Spare rooms and starting points

It started with my son’s nursery. I was eight months pregnant, almost nine. We had just switched into weekly appointments with the OB so we knew it was time to start putting things together. I had procrastinated working on the baby’s room for months and for good reason. The room was so full that I could barely move around in it. It was overstuffed with furniture, supplies, and general junk. In the two years we’d lived in the space that second bedroom had started out as an office and guest room only to turn into a pit of despair.

I’d been doing a little work in the room, taking a few hours here and there to try to sort it all. There were some big plans for the room. I was going to make the closet a functioning storage area while also having all the baby’s things set up. My dream was a dual use space where I could work on projects while the baby napped and played. Unfortunately as I began to round my way into that ninth month of pregnancy I had more big ideas than I had energy. When my work amounted to no progress a close friend decided to get involved. Cleaning and organizing the nursery, she said, would be her gift to us.

What was supposed to be a couple of hours on a Friday night turned into more than eight hours, dozens of trips to the trash, a lot of crying, and a mountain of things that she simply drove away with because she knew there was no possible way I’d ever get them to Goodwill. I went to bed (finally) in the early hours of Saturday exhausted, a little angry, and completely embarrassed. How had I let things get in the way of getting ready for my son?

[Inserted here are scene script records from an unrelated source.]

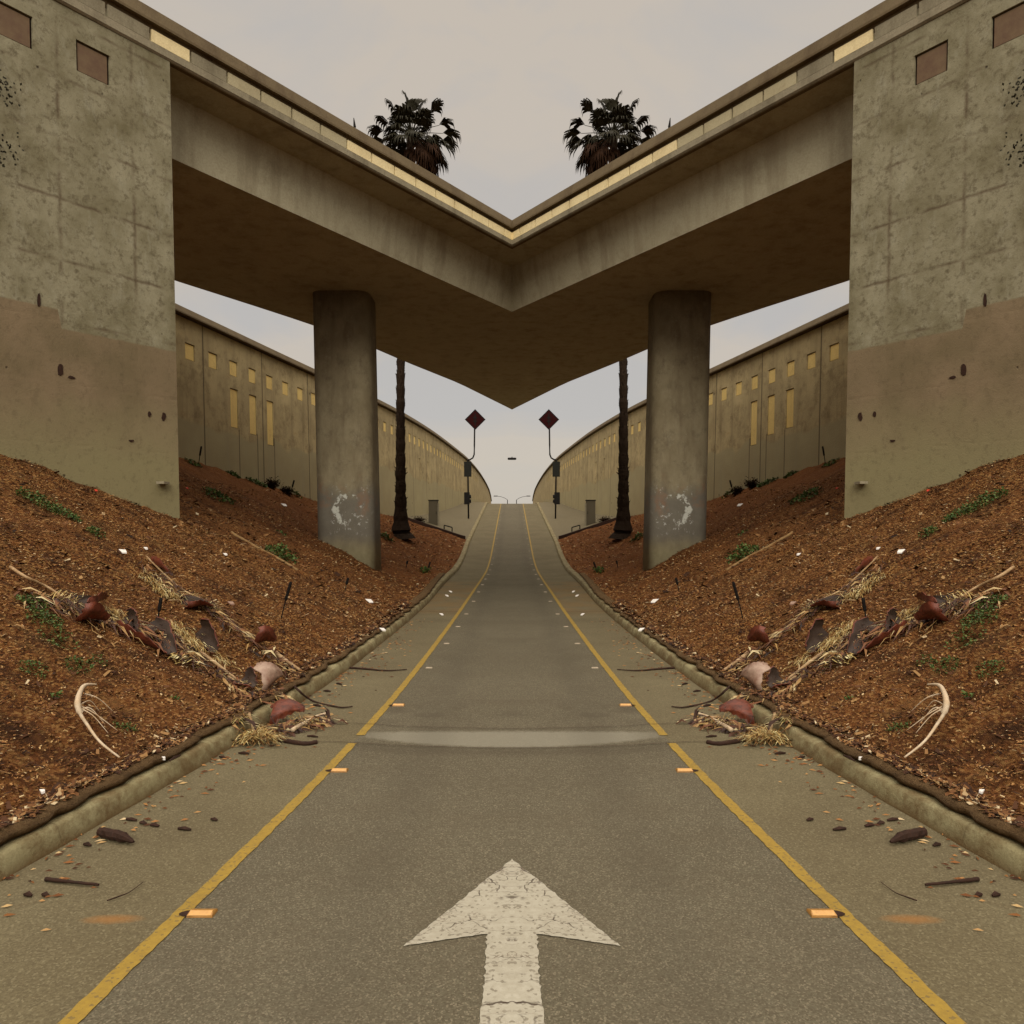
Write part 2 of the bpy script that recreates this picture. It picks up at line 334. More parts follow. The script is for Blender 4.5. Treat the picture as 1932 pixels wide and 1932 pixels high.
S_ = [(-20, .55), (6, .55), (9, .51), (13, .50), (18, .54), (31, .55), (37.5, .46), (42, .33), (50, .25), (69, .05), (300, .05)]
def zbase(a, Y):
    k = kerbX(Y) + .22; x0 = max(itp(x0_, Y), k); s = itp(S_, Y); d = a - x0
    sp = (.12 * math.log1p(math.exp(d / .12)) if d < 2 else d) - .08
    return zr(Y) + .11 + s * max(sp, 0)
def bump(a, Y):
    v = noise.noise(Vector((a * .7, Y * .5, 3))) * .13 + noise.noise(Vector((a * 2.3, Y * 1.9, 9))) * .05 + noise.noise(Vector((a * 7, Y * 6, 5))) * .036 + noise.noise(Vector((a * 15, Y * 14, 5))) * .012 + noise.noise(Vector((a * .45, Y * 2.1, 12))) * .055
    return v * min(1, max(0, (a - kerbX(Y) - .1) / .5))
def zg(X, Y):
    a = abs(X); k = kerbX(Y)
    if a < k: return zr(Y)
    if a < k + .2: return zr(Y) + .13
    return zbase(a, Y) + (bump(a, Y) if Y < 42 else 0)
def at(px, py, lift=0.):
    """Point of the ground seen at (px, py) of the 1932 px photograph."""
    dx, dz = (px - 966) / F, (HOR - py) / F
    Y = 1.6; st = .01
    while Y < 160:
        if CH + dz * Y < zg(dx * Y, Y): break
        if 20 < Y < 42 and abs(dx * Y) > np.interp(Y, [17.5, 22.4, 31, 37.5, 42.3], [10.75, 9.7, 8.15, 6.88, 6.1]) - .28: break      # foot of the far wall
        Y += st * max(1, Y * .4)
    return Vector((dx * Y, Y, zg(dx * Y, Y) + lift))

# ------------------------------------------------------------------ mesh helpers
class MB:
    def __init__(s): s.v = []; s.f = []
    def add(s, vs, fs):
        o = len(s.v); s.v += [tuple(v) for v in vs]; s.f += [tuple(i + o for i in f) for f in fs]; return s
    def quad(s, a, b, c, d): return s.add([a, b, c, d], [(0, 1, 2, 3)])
    def box(s, x0, x1, y0, y1, z0, z1):
        v = [(x, y, z) for z in (z0, z1) for x, y in ((x0, y0), (x1, y0), (x1, y1), (x0, y1))]
        return s.add(v, [(3, 2, 1, 0), (4, 5, 6, 7), (0, 1, 5, 4), (1, 2, 6, 5), (2, 3, 7, 6), (3, 0, 4, 7)])
    def loft(s, rings, close=True, cap=True):
        n = len(rings[0]); vs = [p for r in rings for p in r]; fs = []
        for i in range(len(rings) - 1):
            for j in range(n if close else n - 1):
                k = (j + 1) % n; fs.append((i * n + j, i * n + k, (i + 1) * n + k, (i + 1) * n + j))
        if cap and close: fs += [tuple(range(n))[::-1], tuple((len(rings) - 1) * n + j for j in range(n))]
        return s.add(vs, fs)
    def tube(s, pts, rad, n=8, jit=0.):
        pts = [Vector(p) for p in pts]; rad = rad if isinstance(rad, (list, tuple)) else [rad] * len(pts); rings = []
        for i, p in enumerate(pts):
            d = (pts[min(i + 1, len(pts) - 1)] - pts[max(i - 1, 0)]).normalized()
            u = d.cross(Vector((0, 0, 1)));  u = u if u.length > .05 else d.cross(Vector((0, 1, 0))); u.normalize(); v_ = d.cross(u)
            rings.append([p + (u * math.cos(6.2832 * k / n) + v_ * math.sin(6.2832 * k / n)) * rad[i] * (1 + random.uniform(-jit, jit)) for k in range(n)])
        return s.loft(rings)
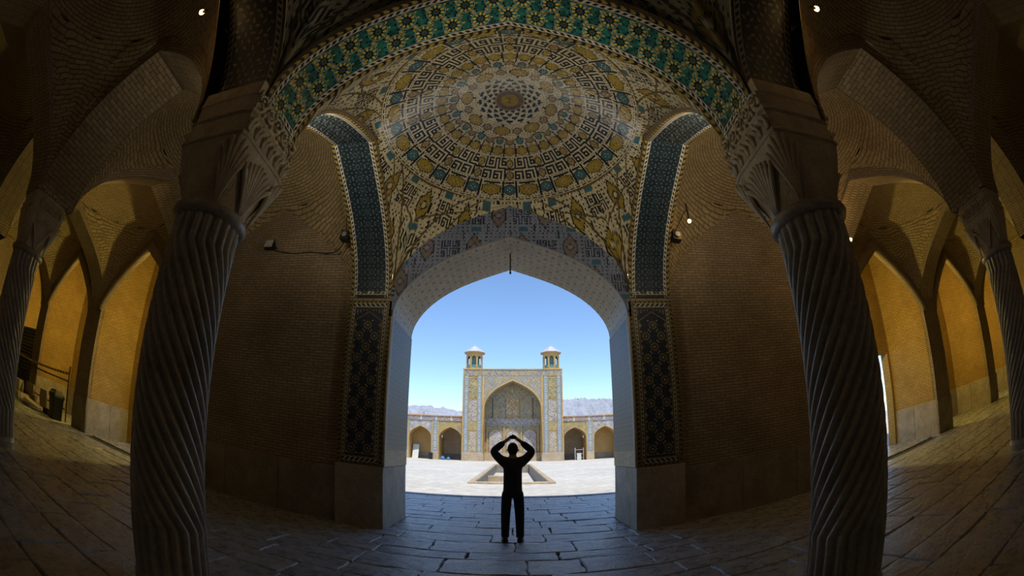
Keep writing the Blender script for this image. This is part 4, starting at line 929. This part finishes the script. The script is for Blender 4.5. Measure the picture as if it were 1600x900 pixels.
for s, t in ((-1, 'l'), (1, 'r')):
    bone('sh' + t, (s * .185, .0, 1.41), .072, 'neckb'); bone('el' + t, (s * .33, .12, 1.585), .050, 'sh' + t); bone('wr' + t, (s * .125, .27, 1.765), .034, 'el' + t); bone('pa' + t, (s * .085, .30, 1.80), .030, 'wr' + t)
    for f in range(4):
        k = 'f%d%s' % (f, t); dz = .012 - .012 * f; bone(k, (s * .065, .315 - .004 * f, 1.828 + dz), .0095, 'pa' + t); bone(k + 'b', (s * .045, .330, 1.838 + dz * .9), .0085, k); bone(k + 'c', (s * .022, .322, 1.836 + dz), .0075, k + 'b')
    bone('th' + t, (s * .058, .285, 1.785), .011, 'pa' + t); bone('th2' + t, (s * .036, .282, 1.790), .009, 'th' + t)
    bone('hip' + t, (s * .095, .0, .86), .098, 'pelvis'); bone('kn' + t, (s * .115, .01, .49), .062, 'hip' + t); bone('an' + t, (s * .125, -.01, .10), .044, 'kn' + t); bone('to' + t, (s * .14, .12, .045), .038, 'an' + t)
skinned('body', V_, E_, R_, 0, M_skin, man)
jv = [(0, 0, .90), (0, .01, 1.08), (0, 0, 1.30), (0, 0, 1.44), (-.185, 0, 1.415), (.185, 0, 1.415), (-.33, .12, 1.585), (.33, .12, 1.585), (-.15, .25, 1.742), (.15, .25, 1.742), (0, 0, .84)]
skinned('jacket', jv, [(0, 1), (1, 2), (2, 3), (3, 4), (3, 5), (4, 6), (5, 7), (6, 8), (7, 9), (0, 10)], [.178, .165, .178, .098, .092, .092, .074, .074, .054, .054, .182], 1, M_jacket, man)
tv = [(0, 0, .93), (-.095, 0, .84), (.095, 0, .84), (-.115, .01, .49), (.115, .01, .49), (-.122, 0, .12), (.122, 0, .12), (-.122, 0, .06), (.122, 0, .06)]
skinned('trousers', tv, [(0, 1), (0, 2), (1, 3), (2, 4), (3, 5), (4, 6), (5, 7), (6, 8)], [.115, .102, .102, .084, .084, .070, .070, .072, .072], 0, M_trouser, man)
o = MB().ellipsoid((0, .018, 1.625), [(.088, 0, 0), (0, .108, 0), (0, 0, .112)], 20, 14).build('hair', M_hair, None, True); o.parent = man
for s in (-1, 1):
    a = math.radians(12) * s; mb = MB(); ca, sa = math.cos(a), math.sin(a)
    def rg(z, l0, l1, w): return [((s * .125) + (x * ca + y * sa), -.02 + (-x * sa + y * ca), z) for x, y in [(w * math.cos(t) * (1 if math.sin(t) < 0 else .95), (l1 if math.sin(t) > 0 else l0) * math.sin(t)) for t in [2 * PI * k / 16 for k in range(16)]]]
    mb.loft([rg(.0, .085, .20, .048), rg(.02, .09, .205, .052), rg(.05, .088, .19, .050), rg(.085, .08, .11, .046), rg(.10, .07, .075, .042)]); o = mb.build('shoe', M_shoe, None, True); o.parent = man
for s in (-1, 1):
    o = MB().ellipsoid((s * .094, .045, 1.60), [(.008, 0, 0), (0, .018, 0), (0, 0, .026)], 8, 6).build('ear', M_skin, None, True); o.parent = man
cm = empty('camera_body', (.055, 7.45, 1.80)); tag(cm, 'small black camera held up above the head', 'camera')
o = MB().bbox(-.055, .055, -.02, .02, .0, .068, .008).build('housing', M_black); o.parent = cm
o = MB().tube([(0, .02, .034), (0, .065, .034)], .028, 14).build('lens', M_black); o.parent = cm
o = MB().bbox(-.018, .018, -.015, .015, .066, .084, .005).build('finder', M_black); o.parent = cm

# ------------------------------------------------------------------ fittings, lamps and added fill lights in the hall
M_glass = plain('lamp_glass', (.45, .46, .47), .2); M_lit = glow('lit_lamp', (1.0, .50, .14), 7.0)
def floodlight(loc, rz, tilt, label, lit=False, s=1.0):
    r = empty('floodlight', loc, rz); tag(r, label, 'lamp')
    def part(mb, nm, mat): o = mb.build(nm, mat); o.parent = r; o.rotation_euler = (tilt, 0, 0); return o
    part(MB().loft([[(-.10 * s, -.06 * s, -.08 * s), (.10 * s, -.06 * s, -.08 * s), (.10 * s, -.06 * s, .08 * s), (-.10 * s, -.06 * s, .08 * s)], [(-.13 * s, -.20 * s, -.11 * s), (.13 * s, -.20 * s, -.11 * s), (.13 * s, -.20 * s, .11 * s), (-.13 * s, -.20 * s, .11 * s)]]), 'housing', M_black)
    part(MB().bbox(-.115 * s, .115 * s, -.208 * s, -.198 * s, -.095 * s, .095 * s, .003), 'glass', M_lit if lit else M_glass)
    o = MB().tube([(-.14 * s, -.12 * s, 0), (-.14 * s, 0, 0), (.14 * s, 0, 0), (.14 * s, -.12 * s, 0)], .012 * s, 6).build('bracket', M_black); o.parent = r
    return r
floodlight((-5.50, 7.64, 5.66), 0, -.15, 'unlit floodlight with pale glass on the left brick wall')
for sx in (-1, 1):
    s = 'left' if sx < 0 else 'right'
    o = empty('loudspeaker', (sx * 3.262, 6.95, 5.50)); tag(o, 'small black loudspeaker on the outer edge of the %s tiled arch' % s, 'speaker')
    c = MB().prism([(-.09, -.09), (.09, -.12), (.11, .07), (-.07, .11)], 'y', -.09, .09).build('cabinet', M_black); c.parent = o
    c = MB().lathe([(.02, 0), (.05, .01), (.055, .025)], n=14).build('cone', M_grey); c.parent = o; c.rotation_euler = (PI / 2, 0, 0); c.location = (0.01, -.09, 0)
    c = MB().tube([(0, .08, 0), (0, .1, .03)], .015, 6).build('bracket', M_black); c.parent = o
    pts = [(sx * (3.62 + .3 * t), YB - .01, 6.05 - .1 * t) for t in (0, 1)]
pts = [(-3.29, 7.04, 5.46), (-3.45, 7.2, 5.38), (-3.75, 7.5, 5.42), (-4.05, 7.63, 5.48), (-4.4, 7.63, 5.53), (-4.8, 7.63, 5.50), (-5.2, 7.63, 5.55), (-5.45, 7.63, 5.62)]
tag(MB().tube(pts, .011, 6).build('cable', M_black), 'black cable drooping along the left wall from floodlight to loudspeaker', 'cable')
tag(MB().tube([(-3.27, 6.95, 5.615), (-3.25, 6.85, 5.75), (-3.22, 6.72, 5.9)], .009, 6).build('cable', M_black), 'short cable rising above the left loudspeaker', 'cable')
tag(MB().tube([(3.28, 6.93, 5.62), (3.36, 6.80, 5.78), (3.42, 6.7, 5.88), (3.46, 6.64, 5.92)], .009, 6).build('cable', M_black), 'short cable between the right loudspeaker and the lit bulb', 'cable')
def bulb(loc, label, power, r=.05, col=(1., .62, .25), mount=(0, .1, 0)):
    e = empty('wall_lamp', loc); tag(e, label, 'lamp')
    o = MB().lathe([(.01, -r), (r * .7, -r * .7), (r, 0), (r * .7, r * .7), (.01, r)], n=16).build('bulb', M_lit, None, True); o.parent = e
    m_ = Vector(mount); o = MB().tube([m_.normalized() * r * .8, m_], .018, 8).build('holder', M_black); o.parent = e
    l = bpy.data.lights.new('lamp_light', 'POINT'); l.energy = power; l.color = col; l.shadow_soft_size = r; lo = bpy.data.objects.new('lamp_light', l); COL.objects.link(lo); lo.parent = e; lo.location = Vector((0, 0, 0)) - m_.normalized() * r * 1.6
bulb((3.48, 6.62, 5.67), 'small lit bulb glowing beside the right tiled arch', LAMP_W, .04, mount=(0, 0, .4))
bulb((7.62, 6.17, 5.26), 'small lit bulb on the aisle arch behind the right spiral column', LAMP_A, .04, mount=(.1, 0, 0))
def fill_uplight(loc, power, label, col=(1., .80, .50), aim=(0, 0, 1), spread=150, arm=(0, -.25)):  # fill light added behind a capital to brighten vaults
    """added fill light, out of view: shallow bowl throwing light up at the vault"""
    e = empty('fill_uplight', loc); tag(e, label, 'lamp', 'added bowl fill lights behind the capitals')
    o = MB().lathe([(.03, -.10), (.07, -.08), (.10, -.02), (.105, .0), (.095, .0), (.06, -.06), (.02, -.07)], n=18).build('bowl', M_black, None, True); o.parent = e
    o = MB().lathe([(.01, -.06), (.05, -.05), (.06, -.03), (.03, -.005), (.005, 0)], n=14).build('lamp_bulb', M_lit, None, True); o.parent = e
    o = MB().tube([(0, 0, -.08), (arm[0] * .5, arm[1] * .5, -.10), (arm[0], arm[1], -.08)], .014, 6).build('arm', M_black); o.parent = e
    l = bpy.data.lights.new('lamp_light', 'SPOT'); l.energy = power; l.color = col; l.shadow_soft_size = .22; l.spot_size = math.radians(spread); l.spot_blend = .6
    lo = bpy.data.objects.new('lamp_light', l); COL.objects.link(lo); lo.parent = e; lo.location = (0, 0, .03); lo.rotation_euler = (-Vector(aim)).to_track_quat('Z', 'Y').to_euler()
for sx in (-1, 1):
    s = 'left' if sx < 0 else 'right'
    bulb((sx * 3.24, 1.43, 5.33), 'lit ring-shaped spotlight above the %s spiral column' % s, LAMP_C, .035, mount=(-sx * .1, .0, -.02))
    fill_uplight((sx * 2.68, 3.32, 4.60), FILL_N, 'bowl uplight added behind the %s spiral column to brighten the tiled dome' % s, (1., .86, .60), (-sx * .5, .4, 1), 179)
    fill_uplight((sx * 3.28, 3.42, 4.60), FILL_A, 'bowl uplight added behind the %s spiral column to brighten the aisle' % s, (1., .86, .62), (sx * .5, .4, 1), 150, (-sx * .2, -.3))
    fill_uplight((sx * 8.86, 3.40, 4.60), FILL_B, 'bowl uplight added behind the second %s column to warm the outer vaults' % s, (1., .64, .28), (sx * .3, .2, 1), 115, (-sx * .25, -.3))
    for k, xc in enumerate((10.94, 16.4, 21.8)):
        bulb((sx * (xc - 2.0), 9.1, 3.9), 'added fill lamp hidden on the inner jamb of the %s %s opening' % (('first', 'second', 'third')[k], s), FILL_P, .08, (1., .77, .20), mount=(-sx * .16, 0, 0))  # added lamps, hidden from view, that brighten the ochre jambs

for i, x in enumerate((-5.5, 5.5)):
    bulb((x, -3.9, 5.2), 'added fill lamp behind the camera, %s' % ('left', 'right')[i], FILL_H, .1, (1., .88, .70), mount=(0, 0, 2.6))  # added unseen lamps, a soft fill from the rear

# ------------------------------------------------------------------ builders' clutter at the left
M_bin = plain('bin_plastic', (.014, .015, .018), .4); M_rail = plain('rail_paint', (.06, .045, .035), .5)
bn = empty('rubbish_bin', (-14.75, 7.40, 0)); tag(bn, 'black plastic rubbish bin with swing lid by the left pilaster', 'bin')
q = lambda h, z: [(-14.75 + x, 7.40 + y, z) for x, y, _ in sq_ring(h, 0, .25)]
MB().loft([q(.22, 0), q(.23, .05), q(.27, .72), q(.30, .74), q(.30, .78)]).build('body', M_bin, bn); MB().loft([q(.30, .78), q(.29, .84), q(.20, .98), q(.17, 1.0)]).build('lid', M_bin, bn); MB().bbox(-14.9, -14.6, 7.13, 7.17, .82, .93, .01).build('flap', M_grey, bn)
br = empty('pipe_barrier', (-14.9, 7.9, 0)); tag(br, 'rust-dark pipe barrier across the left opening', 'barrier')
MB().tube([(-14.75, 7.92, 0), (-14.75, 7.92, 1.95)], .03, 8).build('post', M_rail, br); MB().tube([(-14.7, 7.92, 1.42), (-19.6, 7.92, 1.42)], .03, 8).build('rail', M_rail, br); MB().tube([(-14.9, 7.92, .42), (-19.6, 7.92, .40)], .03, 8).build('rail', M_rail, br); MB().tube([(-19.6, 7.92, 0), (-19.6, 7.92, 1.95)], .03, 8).build('post', M_rail, br)
m, nt, b = base('caution_tape'); w_ = N(nt, 'ShaderNodeTexWave', wave_type='BANDS', bands_direction='DIAGONAL'); w_.inputs['Scale'].default_value = 2.2; nt.links.new(N(nt, 'ShaderNodeTexCoord').outputs['Object'], w_.inputs['Vector']); nt.links.new(ramp(nt, w_.outputs['Fac'], .28, .32, (.02, .018, .01), (.80, .60, .04)), b.inputs['Base Color'])
nseg = 24; X = np.linspace(-14.72, -21.5, nseg + 1); Zt = 1.62 + .12 * ((X + 18) / 3.4) ** 2 * .6; P = np.stack([np.stack([X, np.full(nseg + 1, 7.86) + .02 * np.sin(X * 2), Zt + e], 1) for e in (-.045, .045)], 1)
P2 = P.copy(); P2[..., 1] += .004; ml = MB(); ml.loft([[tuple(P[i, 0]), tuple(P[i, 1]), tuple(P2[i, 1]), tuple(P2[i, 0])] for i in range(nseg + 1)]); tag(ml.build('caution_tape', m), 'yellow and black caution tape sagging across the left opening', 'tape')
M_slabnew = plain('cut_stone', (.30, .26, .21), .8); M_slabpale = plain('pale_cut_stone', (.42, .38, .31), .8)
cl = [((-16.4, 7.56, 0), (.62, .06, .78), (.10, 0, .1), 'upright brown slab leaning behind the rubble'), ((-18.0, 7.50, .0), (1.0, .08, .75), (.12, .0, .05), 'wide brown slab standing at the far end of the rubble'), ((-16.0, 6.85, .09), (.95, .5, .12), (.0, .16, .5), 'pale slab lying slanted at the front of the rubble'), ((-17.05, 6.80, .10), (.95, .45, .14), (.05, .14, -.3), 'second pale slab lying across the rubble'), ((-17.2, 7.38, .0), (.45, .3, .42), (.0, .0, .3), 'block of broken masonry standing upright in the rubble'), ((-18.3, 6.85, .0), (.6, .4, .25), (0, .0, .3), 'low stone offcut at the column end of the rubble'), ((-19.0, 7.1, .0), (.5, .4, .7), (.0, .0, .5), 'white stone chunk farthest left in the rubble'), ((-15.4, 7.30, 0), (.3, .25, .22), (0, 0, .4), 'small dark box beside the rubbish bin')]
for i, (loc, (w, d, h), rot, lab) in enumerate(cl):
    r = random.Random(i); vs = MB(); ring = lambda z, k: [(w / 2 * a * k + r.uniform(-.02, .02), d / 2 * b_ * k + r.uniform(-.02, .02), z + r.uniform(-.01, .01)) for a, b_ in ((-1, -1), (0, -1.03), (1, -1), (1.02, 0), (1, 1), (0, 1.02), (-1, 1), (-1.03, 0))]
    vs.loft([ring(0.02, .97), ring(h * .5, 1.0), ring(h * .97, .98), ring(h, .93)]); o = vs.build('stone_offcut', (M_slabnew, M_slabnew, M_slabpale, M_slabpale, M_slabnew, M_slabpale, M_slabpale, M_bin)[i]); o.location = loc; o.rotation_euler = rot; tag(o, lab, 'stone' if i < 7 else 'box', 'rubble by the left opening')
M_shutter = plain('shutter_steel', (.08, .085, .09), .5, .3)
sh = empty('roller_shutter', (-21.9, YS + .1, 0)); tag(sh, 'grey corrugated roller shutter closing the farthest left opening', 'shutter')
for k in range(20): MB().tube([(-24.0, YS + .1, .08 + .15 * k), (-19.75, YS + .1, .08 + .15 * k)], .08, 8).build('slat', M_shutter, sh)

Stuff, or the large quantities of things, has always had a place in my life. My mother had a lot of stuff. My father’s basement is still largely full of all her stuff. I’ve seen people I love torn apart over other people’s stuff. I’ve gotten into fights with my fiancé over stuff. When my son was born a week after the great purging of his nursery and then spent two weeks in the NICU I had a lot of quiet time to think about my life. There was the natural thinking about my baby boy and how he was doing, but there was also a lot of thinking about how I didn’t want his life to be choked out by things. I wanted him to be able to appreciate and value what he had and, perhaps most of all, look back someday at a childhood full of experiences and memories that outlast and outshine being surrounded by stuff.

That’s where this blog begins. This year I’m making the conscious choice to live with what matters and not just what’s there. That means going through what I have and keeping only what is useful and meaningful. It’s a huge undertaking, but one I hope will help me and my whole family not only overcome our possessions but create a happier, fuller life, one that is intentionally simple but endlessly rich.